Die am 16. Juli 1940 von Hitler erteilte „Weisung Nr. 16“ begründete die Vorbereitung einer Landungsoperation gegen England so: „Da England, trotz seiner militärisch aussichtslosen Lage, noch keine Anzeichen einer Verständigungsbereitschaft zu erkennen gibt, habe ich mich entschlossen, eine Landungsoperation gegen England vorzubereiten und, wenn nötig, durchzuführen.“ Die Invasion durch die Luftwaffe, Heer und Kriegsmarine kam nicht zustande, den Engländern blieb die Besetzung, Unterdrückung und Ausbeutung ihres Landes erspart. Der auf London, Coventry und andere Städte prasselnde Bombenhagel richtete immense Schäden an und forderte viele Menschenleben, konnte aber das Land und seine Bewohner nicht in die Knie zwingen. Da die Luftschlacht gegen England nicht den Erfolg hatte, den sich Hitler und seine Generale erhofft hatten, wurde die „Operation Seelöwe“ auf unbestimmte Zeit verschoben.

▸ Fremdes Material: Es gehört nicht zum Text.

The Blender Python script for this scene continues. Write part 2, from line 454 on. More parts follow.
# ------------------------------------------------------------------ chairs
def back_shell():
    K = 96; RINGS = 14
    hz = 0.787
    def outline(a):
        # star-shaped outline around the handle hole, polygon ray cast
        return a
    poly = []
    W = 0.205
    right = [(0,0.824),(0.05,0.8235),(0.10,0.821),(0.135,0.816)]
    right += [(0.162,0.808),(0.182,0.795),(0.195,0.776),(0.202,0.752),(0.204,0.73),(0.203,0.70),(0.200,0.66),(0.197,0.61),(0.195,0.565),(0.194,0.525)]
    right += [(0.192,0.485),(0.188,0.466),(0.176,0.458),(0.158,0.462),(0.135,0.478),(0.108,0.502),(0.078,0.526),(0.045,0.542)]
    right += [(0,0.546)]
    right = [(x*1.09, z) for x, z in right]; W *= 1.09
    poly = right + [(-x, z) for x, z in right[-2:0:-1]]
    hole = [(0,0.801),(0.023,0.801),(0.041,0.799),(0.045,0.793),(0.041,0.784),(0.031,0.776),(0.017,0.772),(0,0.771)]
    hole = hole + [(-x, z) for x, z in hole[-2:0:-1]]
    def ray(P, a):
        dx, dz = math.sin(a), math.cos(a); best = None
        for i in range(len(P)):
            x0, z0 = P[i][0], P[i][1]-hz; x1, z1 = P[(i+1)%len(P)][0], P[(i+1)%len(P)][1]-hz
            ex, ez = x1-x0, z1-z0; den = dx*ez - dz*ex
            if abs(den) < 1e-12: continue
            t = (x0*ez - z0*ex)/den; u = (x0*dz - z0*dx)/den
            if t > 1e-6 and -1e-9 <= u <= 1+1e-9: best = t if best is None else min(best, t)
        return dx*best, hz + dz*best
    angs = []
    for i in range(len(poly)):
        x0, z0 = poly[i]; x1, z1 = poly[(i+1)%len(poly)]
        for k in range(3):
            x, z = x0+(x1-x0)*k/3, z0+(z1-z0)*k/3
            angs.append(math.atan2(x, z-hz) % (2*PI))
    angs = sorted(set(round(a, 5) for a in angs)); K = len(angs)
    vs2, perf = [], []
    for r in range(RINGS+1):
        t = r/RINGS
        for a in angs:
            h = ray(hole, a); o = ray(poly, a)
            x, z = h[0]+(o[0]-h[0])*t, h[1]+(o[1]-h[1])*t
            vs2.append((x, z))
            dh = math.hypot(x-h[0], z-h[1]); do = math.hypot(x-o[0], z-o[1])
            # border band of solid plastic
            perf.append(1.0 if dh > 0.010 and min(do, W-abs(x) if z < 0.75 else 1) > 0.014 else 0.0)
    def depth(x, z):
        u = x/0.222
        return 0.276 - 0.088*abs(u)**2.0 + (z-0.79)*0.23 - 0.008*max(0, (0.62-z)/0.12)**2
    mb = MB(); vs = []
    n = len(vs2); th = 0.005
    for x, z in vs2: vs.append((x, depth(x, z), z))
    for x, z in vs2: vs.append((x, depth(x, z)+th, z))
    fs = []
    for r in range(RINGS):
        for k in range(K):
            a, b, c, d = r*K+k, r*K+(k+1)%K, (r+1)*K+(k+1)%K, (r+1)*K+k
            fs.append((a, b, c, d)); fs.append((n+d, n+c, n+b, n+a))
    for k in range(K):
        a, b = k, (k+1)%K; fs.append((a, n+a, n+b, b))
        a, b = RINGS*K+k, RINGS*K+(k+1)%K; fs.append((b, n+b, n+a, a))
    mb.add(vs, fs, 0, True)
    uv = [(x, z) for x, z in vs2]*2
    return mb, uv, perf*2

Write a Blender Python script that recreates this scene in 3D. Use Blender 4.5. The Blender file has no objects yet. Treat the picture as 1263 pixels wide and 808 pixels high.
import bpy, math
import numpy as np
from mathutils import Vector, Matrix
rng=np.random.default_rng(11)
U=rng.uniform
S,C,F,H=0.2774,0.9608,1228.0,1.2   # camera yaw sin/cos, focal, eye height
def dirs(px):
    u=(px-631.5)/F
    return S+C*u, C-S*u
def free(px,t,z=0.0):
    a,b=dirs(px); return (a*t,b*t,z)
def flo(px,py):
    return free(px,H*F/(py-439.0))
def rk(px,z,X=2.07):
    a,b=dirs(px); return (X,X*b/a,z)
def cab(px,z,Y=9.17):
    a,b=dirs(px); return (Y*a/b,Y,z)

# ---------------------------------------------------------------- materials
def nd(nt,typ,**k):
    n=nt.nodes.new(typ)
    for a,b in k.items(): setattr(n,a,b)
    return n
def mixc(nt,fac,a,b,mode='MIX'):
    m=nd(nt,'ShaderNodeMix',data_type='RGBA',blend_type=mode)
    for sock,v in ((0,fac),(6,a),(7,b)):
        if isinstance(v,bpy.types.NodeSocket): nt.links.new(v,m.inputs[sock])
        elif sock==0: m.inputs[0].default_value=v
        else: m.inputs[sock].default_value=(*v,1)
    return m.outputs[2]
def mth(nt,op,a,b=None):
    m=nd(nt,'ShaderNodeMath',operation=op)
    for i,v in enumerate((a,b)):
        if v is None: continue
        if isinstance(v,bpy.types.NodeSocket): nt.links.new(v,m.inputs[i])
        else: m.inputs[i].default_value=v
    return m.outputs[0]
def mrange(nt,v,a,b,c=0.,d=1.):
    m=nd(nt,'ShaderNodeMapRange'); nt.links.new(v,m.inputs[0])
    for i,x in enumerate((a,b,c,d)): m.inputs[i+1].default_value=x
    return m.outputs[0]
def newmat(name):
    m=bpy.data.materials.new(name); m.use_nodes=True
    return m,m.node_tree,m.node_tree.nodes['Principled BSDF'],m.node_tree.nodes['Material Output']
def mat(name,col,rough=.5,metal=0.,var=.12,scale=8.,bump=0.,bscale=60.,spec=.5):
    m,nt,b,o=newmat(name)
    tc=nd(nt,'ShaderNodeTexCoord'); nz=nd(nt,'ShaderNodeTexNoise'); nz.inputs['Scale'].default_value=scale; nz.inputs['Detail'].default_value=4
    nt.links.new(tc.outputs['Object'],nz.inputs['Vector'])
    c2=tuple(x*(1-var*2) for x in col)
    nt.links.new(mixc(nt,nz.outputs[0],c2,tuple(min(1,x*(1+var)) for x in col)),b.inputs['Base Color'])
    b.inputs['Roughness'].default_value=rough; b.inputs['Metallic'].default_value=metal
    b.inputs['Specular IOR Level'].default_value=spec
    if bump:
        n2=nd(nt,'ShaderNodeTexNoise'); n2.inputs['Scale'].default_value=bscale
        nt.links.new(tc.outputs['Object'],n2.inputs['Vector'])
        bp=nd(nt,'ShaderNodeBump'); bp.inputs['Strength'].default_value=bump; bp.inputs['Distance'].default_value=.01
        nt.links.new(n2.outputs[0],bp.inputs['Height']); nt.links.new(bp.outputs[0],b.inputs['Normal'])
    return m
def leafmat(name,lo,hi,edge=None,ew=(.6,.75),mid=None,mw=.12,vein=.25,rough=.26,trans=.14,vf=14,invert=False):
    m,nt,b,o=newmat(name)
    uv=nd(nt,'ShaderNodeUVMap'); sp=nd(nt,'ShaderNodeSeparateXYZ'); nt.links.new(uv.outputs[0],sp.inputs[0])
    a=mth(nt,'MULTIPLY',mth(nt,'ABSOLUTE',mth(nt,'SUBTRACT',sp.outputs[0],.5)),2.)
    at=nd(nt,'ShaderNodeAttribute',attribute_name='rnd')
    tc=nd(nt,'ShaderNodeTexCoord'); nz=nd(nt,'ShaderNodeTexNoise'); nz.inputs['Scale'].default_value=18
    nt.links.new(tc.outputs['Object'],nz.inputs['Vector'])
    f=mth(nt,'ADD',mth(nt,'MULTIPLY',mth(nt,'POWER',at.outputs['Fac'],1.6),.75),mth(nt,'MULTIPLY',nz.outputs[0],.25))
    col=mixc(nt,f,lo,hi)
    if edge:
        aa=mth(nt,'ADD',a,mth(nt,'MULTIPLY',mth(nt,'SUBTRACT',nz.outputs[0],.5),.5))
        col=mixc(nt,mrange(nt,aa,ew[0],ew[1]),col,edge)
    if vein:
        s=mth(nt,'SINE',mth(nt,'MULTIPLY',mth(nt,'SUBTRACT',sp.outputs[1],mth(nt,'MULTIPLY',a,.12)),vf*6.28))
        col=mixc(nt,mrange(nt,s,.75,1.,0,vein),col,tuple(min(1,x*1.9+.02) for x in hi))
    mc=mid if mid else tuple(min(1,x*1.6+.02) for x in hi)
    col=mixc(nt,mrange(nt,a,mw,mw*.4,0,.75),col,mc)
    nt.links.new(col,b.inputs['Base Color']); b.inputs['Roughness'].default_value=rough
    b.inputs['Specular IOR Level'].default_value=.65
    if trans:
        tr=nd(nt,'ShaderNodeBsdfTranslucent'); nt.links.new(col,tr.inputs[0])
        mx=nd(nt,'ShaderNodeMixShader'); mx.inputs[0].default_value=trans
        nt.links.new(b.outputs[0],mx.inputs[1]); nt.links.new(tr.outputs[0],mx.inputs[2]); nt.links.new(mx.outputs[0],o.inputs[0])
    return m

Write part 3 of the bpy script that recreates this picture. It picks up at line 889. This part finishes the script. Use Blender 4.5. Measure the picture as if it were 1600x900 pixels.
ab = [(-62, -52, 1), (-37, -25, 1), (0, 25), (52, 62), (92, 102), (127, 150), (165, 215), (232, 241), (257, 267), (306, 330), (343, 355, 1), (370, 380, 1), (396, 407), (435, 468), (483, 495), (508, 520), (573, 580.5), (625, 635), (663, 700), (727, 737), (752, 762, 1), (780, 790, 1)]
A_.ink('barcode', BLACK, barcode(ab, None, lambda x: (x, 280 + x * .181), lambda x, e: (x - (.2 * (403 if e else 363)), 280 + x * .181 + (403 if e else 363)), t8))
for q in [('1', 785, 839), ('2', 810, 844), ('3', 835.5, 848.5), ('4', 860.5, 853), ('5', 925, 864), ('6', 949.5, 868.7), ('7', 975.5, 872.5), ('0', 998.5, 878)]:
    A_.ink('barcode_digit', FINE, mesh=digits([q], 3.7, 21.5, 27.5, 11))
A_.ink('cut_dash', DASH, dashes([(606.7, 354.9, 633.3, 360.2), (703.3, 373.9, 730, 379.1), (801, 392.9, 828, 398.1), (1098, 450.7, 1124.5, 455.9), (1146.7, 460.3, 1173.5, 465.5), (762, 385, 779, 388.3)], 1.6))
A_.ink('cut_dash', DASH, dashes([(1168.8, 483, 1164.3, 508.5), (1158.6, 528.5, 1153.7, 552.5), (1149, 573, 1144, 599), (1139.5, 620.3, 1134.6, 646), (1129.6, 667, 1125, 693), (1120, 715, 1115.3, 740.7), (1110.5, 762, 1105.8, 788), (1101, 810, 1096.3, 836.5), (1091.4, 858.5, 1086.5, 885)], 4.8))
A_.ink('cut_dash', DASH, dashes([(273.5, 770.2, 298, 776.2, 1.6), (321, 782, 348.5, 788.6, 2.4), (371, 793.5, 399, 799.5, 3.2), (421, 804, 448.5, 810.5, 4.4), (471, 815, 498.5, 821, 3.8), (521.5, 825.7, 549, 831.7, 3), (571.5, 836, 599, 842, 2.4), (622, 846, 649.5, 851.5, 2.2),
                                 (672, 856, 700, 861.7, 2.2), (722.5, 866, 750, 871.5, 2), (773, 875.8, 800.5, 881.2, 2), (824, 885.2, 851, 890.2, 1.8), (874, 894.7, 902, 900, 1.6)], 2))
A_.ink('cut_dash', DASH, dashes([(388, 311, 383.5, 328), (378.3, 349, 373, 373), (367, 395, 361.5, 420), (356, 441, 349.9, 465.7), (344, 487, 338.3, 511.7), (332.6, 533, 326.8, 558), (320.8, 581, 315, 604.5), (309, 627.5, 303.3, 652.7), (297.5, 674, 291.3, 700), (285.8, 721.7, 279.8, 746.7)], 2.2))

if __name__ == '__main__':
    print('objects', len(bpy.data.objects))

Im Zweiten Weltkrieg konnte der Herzog von Windsor als Gouverneur der Bahamas keinen Schaden anrichten. Angeblich soll er zu einem Vertrauten gesagt haben, wenn der Krieg vorbei ist und Hitler die Amerikaner zerquetscht hat, werde er als „Führer“ nach England zurück kommen. Das blieb dem Land zum Glück erspart. Der Ex-König starb am 28. Mai 1972 in Paris. Die Trauerfeier fand am 5. Juni 1972 in Windsor Castle im Beisein seiner Nichte Königin Elizabeth II. und ihrer Familie und einer großen Menschenmenge statt. Offenbar hatten viele Briten die Extravaganzen ihres früheren Elf-Monate-Monarchen und seine landesverräterische Nähe zu den Nazis verziehen.